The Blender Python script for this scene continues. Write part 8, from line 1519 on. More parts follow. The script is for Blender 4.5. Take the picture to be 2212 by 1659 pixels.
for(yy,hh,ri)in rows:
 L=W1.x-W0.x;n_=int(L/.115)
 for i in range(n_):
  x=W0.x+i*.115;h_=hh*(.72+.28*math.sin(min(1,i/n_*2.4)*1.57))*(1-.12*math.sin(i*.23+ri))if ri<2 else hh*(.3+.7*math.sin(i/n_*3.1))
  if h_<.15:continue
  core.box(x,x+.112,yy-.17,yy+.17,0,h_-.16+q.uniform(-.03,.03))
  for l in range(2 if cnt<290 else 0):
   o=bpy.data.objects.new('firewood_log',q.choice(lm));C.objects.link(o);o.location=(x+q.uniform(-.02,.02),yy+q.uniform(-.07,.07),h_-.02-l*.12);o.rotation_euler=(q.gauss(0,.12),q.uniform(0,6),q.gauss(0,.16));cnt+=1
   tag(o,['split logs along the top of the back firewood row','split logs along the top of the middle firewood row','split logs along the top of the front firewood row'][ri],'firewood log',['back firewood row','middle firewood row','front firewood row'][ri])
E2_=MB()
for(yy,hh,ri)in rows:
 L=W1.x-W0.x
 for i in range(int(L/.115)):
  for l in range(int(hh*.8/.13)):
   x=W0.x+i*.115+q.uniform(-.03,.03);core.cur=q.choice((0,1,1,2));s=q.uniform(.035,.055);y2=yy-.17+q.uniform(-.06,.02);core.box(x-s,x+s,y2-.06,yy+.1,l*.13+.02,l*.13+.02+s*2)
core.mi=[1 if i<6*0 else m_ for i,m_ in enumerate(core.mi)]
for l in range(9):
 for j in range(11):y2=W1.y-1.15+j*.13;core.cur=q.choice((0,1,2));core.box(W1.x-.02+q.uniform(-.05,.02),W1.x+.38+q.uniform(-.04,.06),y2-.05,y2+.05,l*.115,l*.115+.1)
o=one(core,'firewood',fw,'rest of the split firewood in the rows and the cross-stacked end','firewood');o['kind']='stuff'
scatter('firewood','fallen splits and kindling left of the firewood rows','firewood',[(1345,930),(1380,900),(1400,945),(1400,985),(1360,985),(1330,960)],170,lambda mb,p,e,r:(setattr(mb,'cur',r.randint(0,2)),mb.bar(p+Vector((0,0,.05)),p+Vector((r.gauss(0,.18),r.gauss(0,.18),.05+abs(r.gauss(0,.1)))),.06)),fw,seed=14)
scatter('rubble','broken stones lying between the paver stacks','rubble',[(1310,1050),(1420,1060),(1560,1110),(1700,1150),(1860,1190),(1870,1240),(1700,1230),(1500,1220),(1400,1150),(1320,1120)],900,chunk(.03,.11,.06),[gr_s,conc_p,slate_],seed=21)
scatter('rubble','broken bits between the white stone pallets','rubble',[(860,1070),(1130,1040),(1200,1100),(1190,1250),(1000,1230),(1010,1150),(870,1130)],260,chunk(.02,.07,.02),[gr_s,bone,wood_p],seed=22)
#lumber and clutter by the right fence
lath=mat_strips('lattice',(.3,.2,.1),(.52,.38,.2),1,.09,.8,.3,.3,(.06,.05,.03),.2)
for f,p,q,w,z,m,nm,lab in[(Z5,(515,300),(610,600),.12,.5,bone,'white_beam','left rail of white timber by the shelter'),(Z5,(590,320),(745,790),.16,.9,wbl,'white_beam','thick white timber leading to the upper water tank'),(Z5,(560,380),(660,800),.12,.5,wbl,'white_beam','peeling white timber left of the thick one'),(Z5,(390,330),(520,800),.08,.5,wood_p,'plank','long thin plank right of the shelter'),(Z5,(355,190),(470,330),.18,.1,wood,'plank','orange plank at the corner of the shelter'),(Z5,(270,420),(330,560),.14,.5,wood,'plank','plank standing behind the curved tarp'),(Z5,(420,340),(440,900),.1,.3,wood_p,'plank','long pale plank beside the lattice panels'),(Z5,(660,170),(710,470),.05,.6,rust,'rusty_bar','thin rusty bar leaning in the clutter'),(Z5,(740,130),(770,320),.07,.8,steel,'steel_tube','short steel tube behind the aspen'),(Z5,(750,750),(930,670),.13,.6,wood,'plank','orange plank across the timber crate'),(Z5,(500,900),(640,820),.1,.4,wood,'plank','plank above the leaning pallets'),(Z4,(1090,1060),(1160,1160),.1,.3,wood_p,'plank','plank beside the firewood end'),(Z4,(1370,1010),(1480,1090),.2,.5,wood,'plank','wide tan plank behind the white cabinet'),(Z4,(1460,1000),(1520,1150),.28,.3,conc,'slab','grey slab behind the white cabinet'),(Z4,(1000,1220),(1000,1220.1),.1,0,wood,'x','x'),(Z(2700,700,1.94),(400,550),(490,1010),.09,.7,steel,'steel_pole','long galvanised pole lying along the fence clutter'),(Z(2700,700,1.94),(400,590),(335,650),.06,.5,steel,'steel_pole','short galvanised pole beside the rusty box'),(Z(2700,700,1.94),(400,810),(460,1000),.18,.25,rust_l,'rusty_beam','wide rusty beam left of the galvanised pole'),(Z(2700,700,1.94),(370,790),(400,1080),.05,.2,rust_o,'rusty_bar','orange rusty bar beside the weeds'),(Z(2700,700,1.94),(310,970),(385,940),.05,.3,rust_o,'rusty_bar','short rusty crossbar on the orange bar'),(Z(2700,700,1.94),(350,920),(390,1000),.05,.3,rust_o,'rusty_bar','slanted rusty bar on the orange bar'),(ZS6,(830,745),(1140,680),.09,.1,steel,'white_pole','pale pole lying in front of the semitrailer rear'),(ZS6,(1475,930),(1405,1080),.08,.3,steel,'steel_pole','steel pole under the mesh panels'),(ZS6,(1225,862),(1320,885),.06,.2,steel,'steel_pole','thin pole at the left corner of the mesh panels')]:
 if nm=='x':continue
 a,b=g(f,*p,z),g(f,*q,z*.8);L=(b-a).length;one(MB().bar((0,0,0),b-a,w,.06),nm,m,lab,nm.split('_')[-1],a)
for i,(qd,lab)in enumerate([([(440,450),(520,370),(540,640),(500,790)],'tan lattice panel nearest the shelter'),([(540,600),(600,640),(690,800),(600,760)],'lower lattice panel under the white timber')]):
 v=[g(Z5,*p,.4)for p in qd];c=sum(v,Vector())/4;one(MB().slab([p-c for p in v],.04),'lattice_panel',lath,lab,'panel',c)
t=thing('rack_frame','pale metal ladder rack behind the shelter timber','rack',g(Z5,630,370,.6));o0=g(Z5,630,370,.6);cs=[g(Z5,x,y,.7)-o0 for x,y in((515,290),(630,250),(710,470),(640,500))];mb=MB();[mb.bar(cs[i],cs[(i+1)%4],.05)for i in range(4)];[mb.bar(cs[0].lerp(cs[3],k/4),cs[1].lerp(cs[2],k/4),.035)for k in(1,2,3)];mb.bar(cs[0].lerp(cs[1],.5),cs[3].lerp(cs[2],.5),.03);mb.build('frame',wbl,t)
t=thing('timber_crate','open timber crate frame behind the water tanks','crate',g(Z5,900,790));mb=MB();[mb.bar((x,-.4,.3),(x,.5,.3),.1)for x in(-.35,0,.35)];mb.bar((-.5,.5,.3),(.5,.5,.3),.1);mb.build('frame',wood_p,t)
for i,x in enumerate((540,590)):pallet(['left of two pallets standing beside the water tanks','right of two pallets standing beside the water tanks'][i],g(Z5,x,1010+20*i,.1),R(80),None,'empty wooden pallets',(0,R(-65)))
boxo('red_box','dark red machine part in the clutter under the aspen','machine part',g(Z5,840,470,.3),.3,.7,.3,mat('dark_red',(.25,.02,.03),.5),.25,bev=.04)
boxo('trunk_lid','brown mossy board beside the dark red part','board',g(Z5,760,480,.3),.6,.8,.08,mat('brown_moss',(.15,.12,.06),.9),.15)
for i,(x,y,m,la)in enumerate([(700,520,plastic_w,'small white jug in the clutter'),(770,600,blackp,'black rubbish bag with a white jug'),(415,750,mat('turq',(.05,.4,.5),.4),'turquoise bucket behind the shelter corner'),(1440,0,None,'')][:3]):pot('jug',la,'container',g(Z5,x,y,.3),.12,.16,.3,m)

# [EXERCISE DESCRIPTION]
Gather each line from the listing above that holds "part".

# [WRITTEN ANSWER]
The Blender Python script for this scene continues. Write part 8, from line 1519 on. More parts follow. The script is for Blender 4.5. Take the picture to be 2212 by 1659 pixels.
boxo('red_box','dark red machine part in the clutter under the aspen','machine part',g(Z5,840,470,.3),.3,.7,.3,mat('dark_red',(.25,.02,.03),.5),.25,bev=.04)
boxo('trunk_lid','brown mossy board beside the dark red part','board',g(Z5,760,480,.3),.6,.8,.08,mat('brown_moss',(.15,.12,.06),.9),.15)